Return all lines below containing the word "that".

### [SOURCE RECORDS]
· · · · · · ·
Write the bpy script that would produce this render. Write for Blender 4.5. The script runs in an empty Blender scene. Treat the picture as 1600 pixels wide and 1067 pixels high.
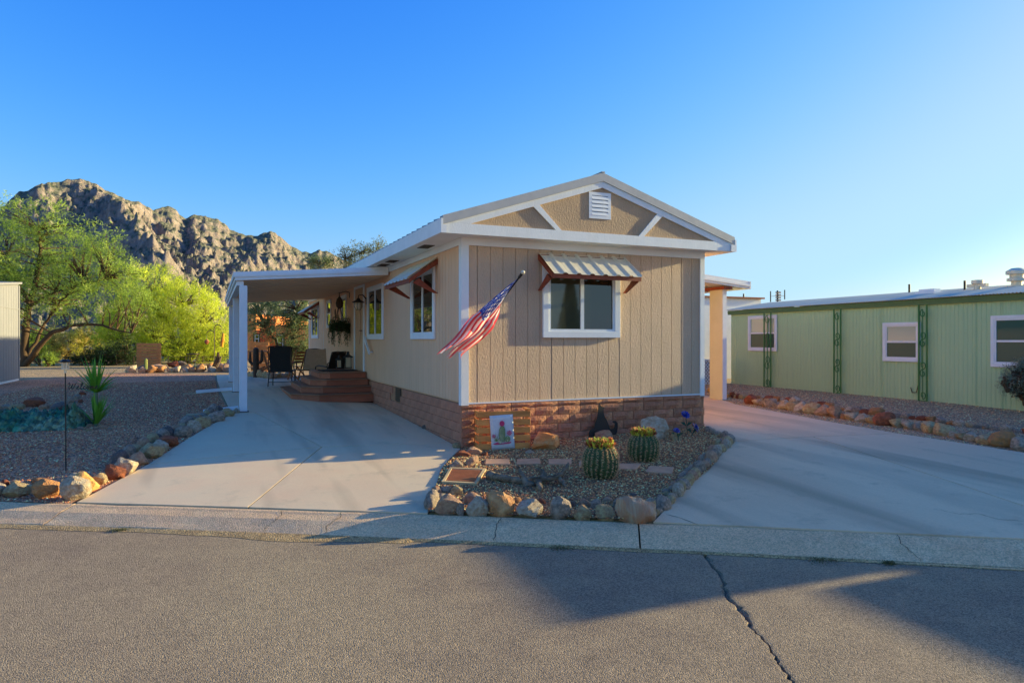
· · · · · · ·
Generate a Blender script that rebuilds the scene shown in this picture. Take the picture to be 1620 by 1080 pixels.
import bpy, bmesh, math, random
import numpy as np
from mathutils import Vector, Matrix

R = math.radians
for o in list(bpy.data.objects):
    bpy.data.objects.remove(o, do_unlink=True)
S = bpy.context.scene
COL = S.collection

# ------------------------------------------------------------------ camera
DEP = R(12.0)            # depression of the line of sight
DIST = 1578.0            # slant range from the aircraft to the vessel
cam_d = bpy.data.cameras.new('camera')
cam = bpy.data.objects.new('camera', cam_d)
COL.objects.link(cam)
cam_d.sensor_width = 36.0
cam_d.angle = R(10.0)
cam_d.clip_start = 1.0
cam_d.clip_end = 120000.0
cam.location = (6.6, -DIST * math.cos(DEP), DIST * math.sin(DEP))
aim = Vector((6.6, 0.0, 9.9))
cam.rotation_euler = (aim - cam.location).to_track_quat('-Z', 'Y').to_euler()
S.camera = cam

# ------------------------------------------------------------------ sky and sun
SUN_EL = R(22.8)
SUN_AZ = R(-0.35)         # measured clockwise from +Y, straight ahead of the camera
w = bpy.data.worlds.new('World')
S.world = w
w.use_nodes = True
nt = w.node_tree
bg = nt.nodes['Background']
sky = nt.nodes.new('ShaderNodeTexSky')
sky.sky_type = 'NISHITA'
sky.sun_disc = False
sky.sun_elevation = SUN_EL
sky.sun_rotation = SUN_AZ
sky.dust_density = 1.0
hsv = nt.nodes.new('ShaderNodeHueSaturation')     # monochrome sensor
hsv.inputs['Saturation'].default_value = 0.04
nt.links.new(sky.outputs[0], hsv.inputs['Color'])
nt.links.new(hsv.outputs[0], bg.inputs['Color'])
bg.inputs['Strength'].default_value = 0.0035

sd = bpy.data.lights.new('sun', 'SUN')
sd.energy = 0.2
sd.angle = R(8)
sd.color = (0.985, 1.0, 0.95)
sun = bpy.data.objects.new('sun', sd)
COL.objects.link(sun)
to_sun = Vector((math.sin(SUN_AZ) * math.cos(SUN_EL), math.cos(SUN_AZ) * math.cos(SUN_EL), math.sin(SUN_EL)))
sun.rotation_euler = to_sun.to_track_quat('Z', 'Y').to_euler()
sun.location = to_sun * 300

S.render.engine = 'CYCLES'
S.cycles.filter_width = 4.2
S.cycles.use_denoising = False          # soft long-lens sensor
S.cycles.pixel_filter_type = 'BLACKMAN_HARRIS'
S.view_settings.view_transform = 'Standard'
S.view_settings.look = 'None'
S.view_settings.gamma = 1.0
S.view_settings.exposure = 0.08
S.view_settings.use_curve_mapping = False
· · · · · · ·
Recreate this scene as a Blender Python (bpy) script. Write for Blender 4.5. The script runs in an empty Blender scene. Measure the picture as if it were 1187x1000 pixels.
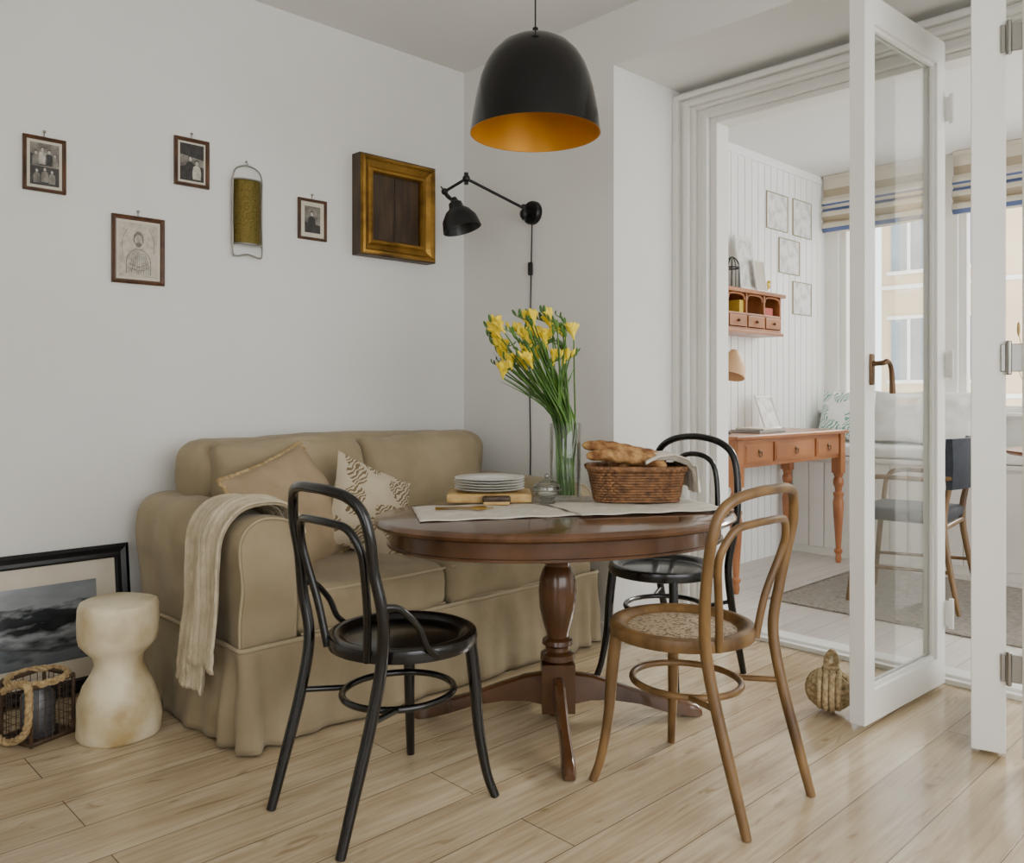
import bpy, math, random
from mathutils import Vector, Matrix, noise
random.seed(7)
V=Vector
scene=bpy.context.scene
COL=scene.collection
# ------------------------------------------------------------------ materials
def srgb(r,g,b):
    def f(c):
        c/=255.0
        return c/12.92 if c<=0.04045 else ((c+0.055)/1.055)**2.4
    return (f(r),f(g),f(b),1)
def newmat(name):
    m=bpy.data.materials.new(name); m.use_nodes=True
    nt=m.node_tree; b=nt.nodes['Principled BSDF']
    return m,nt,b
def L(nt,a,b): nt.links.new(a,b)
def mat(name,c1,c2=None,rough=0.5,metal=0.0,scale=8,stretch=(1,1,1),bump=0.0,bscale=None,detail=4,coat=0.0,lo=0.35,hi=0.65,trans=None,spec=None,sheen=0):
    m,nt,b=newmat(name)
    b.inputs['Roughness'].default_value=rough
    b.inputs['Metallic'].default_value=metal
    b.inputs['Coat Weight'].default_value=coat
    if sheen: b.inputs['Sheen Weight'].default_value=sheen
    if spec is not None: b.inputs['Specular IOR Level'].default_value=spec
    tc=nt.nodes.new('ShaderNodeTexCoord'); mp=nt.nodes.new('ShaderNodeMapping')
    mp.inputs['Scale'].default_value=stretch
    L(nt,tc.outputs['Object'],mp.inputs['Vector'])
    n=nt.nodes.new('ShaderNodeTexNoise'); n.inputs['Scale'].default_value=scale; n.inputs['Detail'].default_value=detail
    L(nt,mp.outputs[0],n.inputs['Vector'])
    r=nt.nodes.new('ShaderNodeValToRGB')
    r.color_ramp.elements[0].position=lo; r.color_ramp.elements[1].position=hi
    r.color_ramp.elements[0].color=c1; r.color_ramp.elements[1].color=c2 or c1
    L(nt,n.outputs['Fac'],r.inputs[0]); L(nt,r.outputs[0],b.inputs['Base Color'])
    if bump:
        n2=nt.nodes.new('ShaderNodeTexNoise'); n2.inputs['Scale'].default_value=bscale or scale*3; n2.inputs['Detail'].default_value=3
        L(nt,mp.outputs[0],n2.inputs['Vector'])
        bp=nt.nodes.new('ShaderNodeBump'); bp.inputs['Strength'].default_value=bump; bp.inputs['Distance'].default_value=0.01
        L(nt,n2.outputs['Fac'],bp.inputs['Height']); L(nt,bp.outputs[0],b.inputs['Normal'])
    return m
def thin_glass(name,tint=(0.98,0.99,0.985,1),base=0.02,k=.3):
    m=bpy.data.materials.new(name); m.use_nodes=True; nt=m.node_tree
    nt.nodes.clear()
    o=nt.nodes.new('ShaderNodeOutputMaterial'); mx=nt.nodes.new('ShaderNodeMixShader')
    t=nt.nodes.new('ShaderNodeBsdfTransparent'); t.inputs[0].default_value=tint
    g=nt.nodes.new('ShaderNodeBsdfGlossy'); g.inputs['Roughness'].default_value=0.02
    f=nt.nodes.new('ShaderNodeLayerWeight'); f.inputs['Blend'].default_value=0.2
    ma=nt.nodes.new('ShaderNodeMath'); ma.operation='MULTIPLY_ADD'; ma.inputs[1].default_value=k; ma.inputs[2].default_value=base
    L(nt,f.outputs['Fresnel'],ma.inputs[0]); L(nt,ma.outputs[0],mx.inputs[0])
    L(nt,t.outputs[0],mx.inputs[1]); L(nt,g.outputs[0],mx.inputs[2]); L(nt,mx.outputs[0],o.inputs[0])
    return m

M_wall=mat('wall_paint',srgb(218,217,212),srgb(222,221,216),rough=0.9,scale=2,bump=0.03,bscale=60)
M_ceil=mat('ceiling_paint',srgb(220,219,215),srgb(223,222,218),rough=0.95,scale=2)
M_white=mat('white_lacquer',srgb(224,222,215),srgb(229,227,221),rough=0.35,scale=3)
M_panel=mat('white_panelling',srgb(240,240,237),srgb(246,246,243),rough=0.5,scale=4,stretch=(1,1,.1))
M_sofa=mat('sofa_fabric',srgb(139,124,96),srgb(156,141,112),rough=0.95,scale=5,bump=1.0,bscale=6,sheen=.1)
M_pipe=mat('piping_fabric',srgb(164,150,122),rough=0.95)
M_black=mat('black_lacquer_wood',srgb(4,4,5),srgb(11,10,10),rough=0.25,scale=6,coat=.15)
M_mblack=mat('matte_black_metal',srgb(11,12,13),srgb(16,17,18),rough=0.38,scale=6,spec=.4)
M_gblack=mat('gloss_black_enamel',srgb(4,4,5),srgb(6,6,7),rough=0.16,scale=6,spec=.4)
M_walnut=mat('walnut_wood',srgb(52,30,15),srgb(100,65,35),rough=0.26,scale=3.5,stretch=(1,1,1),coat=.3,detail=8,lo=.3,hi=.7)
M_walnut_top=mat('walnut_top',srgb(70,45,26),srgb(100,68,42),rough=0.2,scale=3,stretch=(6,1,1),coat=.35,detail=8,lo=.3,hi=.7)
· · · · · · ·
### [EXPECTED OUTPUT]
Write the bpy script that would produce this render. Write for Blender 4.5. The script runs in an empty Blender scene. Treat the picture as 1600 pixels wide and 1067 pixels high.
Generate a Blender script that rebuilds the scene shown in this picture. Take the picture to be 1620 by 1080 pixels.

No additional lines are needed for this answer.